+++ Data extract +++

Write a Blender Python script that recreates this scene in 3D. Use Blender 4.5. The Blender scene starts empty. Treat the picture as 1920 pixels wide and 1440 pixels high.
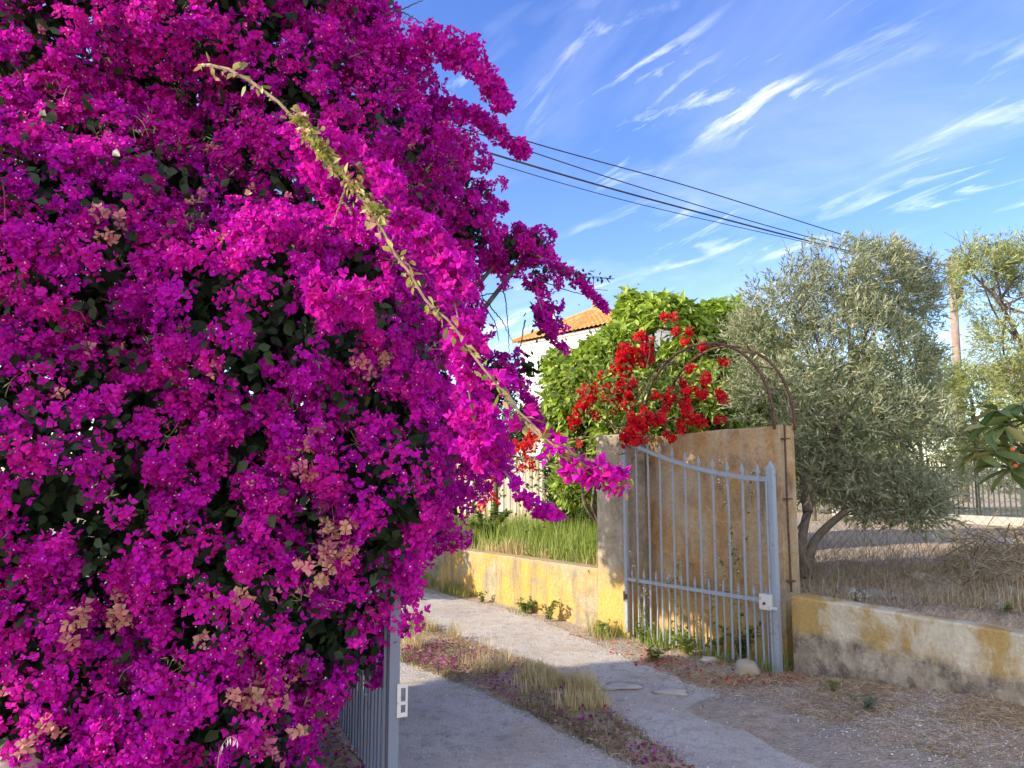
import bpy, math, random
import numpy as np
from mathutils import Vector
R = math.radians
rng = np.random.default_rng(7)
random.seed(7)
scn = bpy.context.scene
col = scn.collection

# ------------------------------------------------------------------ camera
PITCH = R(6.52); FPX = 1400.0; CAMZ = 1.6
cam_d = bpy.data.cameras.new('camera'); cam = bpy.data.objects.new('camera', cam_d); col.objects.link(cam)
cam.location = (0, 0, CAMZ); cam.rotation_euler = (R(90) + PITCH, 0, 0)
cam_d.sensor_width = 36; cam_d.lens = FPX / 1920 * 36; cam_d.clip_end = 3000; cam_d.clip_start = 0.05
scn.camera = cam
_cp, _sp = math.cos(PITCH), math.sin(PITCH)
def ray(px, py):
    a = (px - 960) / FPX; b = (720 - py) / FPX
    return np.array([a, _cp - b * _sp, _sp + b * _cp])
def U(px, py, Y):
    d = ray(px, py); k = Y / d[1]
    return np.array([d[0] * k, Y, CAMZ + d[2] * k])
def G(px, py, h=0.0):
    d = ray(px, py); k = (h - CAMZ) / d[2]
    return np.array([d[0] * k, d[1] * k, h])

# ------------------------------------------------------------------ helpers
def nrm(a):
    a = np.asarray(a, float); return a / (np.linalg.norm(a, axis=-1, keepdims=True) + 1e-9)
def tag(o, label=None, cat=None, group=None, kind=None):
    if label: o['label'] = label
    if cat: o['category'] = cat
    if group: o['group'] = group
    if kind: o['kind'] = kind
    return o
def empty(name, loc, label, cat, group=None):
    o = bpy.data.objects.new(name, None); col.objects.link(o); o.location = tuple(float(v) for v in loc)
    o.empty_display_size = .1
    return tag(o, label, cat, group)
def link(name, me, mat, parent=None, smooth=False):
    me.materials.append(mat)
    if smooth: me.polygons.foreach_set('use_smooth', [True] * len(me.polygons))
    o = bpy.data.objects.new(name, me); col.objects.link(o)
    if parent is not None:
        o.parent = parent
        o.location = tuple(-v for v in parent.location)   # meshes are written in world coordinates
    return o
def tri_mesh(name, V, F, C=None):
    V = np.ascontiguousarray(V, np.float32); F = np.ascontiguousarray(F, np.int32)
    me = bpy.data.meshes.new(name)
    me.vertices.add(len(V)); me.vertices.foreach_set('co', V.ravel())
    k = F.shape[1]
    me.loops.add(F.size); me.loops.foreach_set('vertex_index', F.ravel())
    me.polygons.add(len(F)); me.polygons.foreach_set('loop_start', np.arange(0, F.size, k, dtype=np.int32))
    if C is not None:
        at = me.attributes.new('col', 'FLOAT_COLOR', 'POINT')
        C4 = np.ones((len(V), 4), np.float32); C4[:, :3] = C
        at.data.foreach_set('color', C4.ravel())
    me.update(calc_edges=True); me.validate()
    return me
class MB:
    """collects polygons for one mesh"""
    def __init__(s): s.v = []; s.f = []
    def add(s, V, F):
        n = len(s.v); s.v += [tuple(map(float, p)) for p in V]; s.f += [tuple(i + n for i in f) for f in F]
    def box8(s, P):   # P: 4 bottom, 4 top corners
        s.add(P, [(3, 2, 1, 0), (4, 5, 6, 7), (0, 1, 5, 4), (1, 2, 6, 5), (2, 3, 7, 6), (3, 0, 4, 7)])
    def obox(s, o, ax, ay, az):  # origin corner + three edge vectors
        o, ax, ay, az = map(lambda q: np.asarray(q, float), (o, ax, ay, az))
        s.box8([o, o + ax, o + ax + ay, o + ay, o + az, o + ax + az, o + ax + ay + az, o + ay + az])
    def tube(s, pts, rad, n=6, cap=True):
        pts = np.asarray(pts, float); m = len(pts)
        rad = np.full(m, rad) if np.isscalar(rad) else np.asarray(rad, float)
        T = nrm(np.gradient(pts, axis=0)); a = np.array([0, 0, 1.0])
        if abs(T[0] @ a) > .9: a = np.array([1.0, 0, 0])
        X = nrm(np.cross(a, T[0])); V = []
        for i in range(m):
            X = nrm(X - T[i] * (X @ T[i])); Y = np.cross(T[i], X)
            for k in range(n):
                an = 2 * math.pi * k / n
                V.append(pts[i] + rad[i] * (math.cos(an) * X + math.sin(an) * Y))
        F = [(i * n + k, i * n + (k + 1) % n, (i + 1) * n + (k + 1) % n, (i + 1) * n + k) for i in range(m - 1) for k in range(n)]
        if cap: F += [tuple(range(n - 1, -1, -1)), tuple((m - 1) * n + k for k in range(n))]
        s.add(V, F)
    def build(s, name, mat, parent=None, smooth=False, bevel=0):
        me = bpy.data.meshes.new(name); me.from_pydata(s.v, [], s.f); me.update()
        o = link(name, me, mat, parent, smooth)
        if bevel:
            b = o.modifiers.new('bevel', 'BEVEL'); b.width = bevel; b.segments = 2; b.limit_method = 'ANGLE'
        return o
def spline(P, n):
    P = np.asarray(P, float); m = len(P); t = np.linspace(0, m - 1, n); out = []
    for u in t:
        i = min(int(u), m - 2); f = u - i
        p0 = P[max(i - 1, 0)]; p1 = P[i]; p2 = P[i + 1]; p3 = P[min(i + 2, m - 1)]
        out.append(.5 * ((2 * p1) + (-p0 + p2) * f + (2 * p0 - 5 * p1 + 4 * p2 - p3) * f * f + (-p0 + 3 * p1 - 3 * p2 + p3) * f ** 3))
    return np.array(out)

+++

What is required
Would you reproduce the lines above, from the very first through the line containing "col = scn.collection", exactly and without the pictures?

Answer below
Write a Blender Python script that recreates this scene in 3D. Use Blender 4.5. The Blender scene starts empty. Treat the picture as 1920 pixels wide and 1440 pixels high.
import bpy, math, random
import numpy as np
from mathutils import Vector
R = math.radians
rng = np.random.default_rng(7)
random.seed(7)
scn = bpy.context.scene
col = scn.collection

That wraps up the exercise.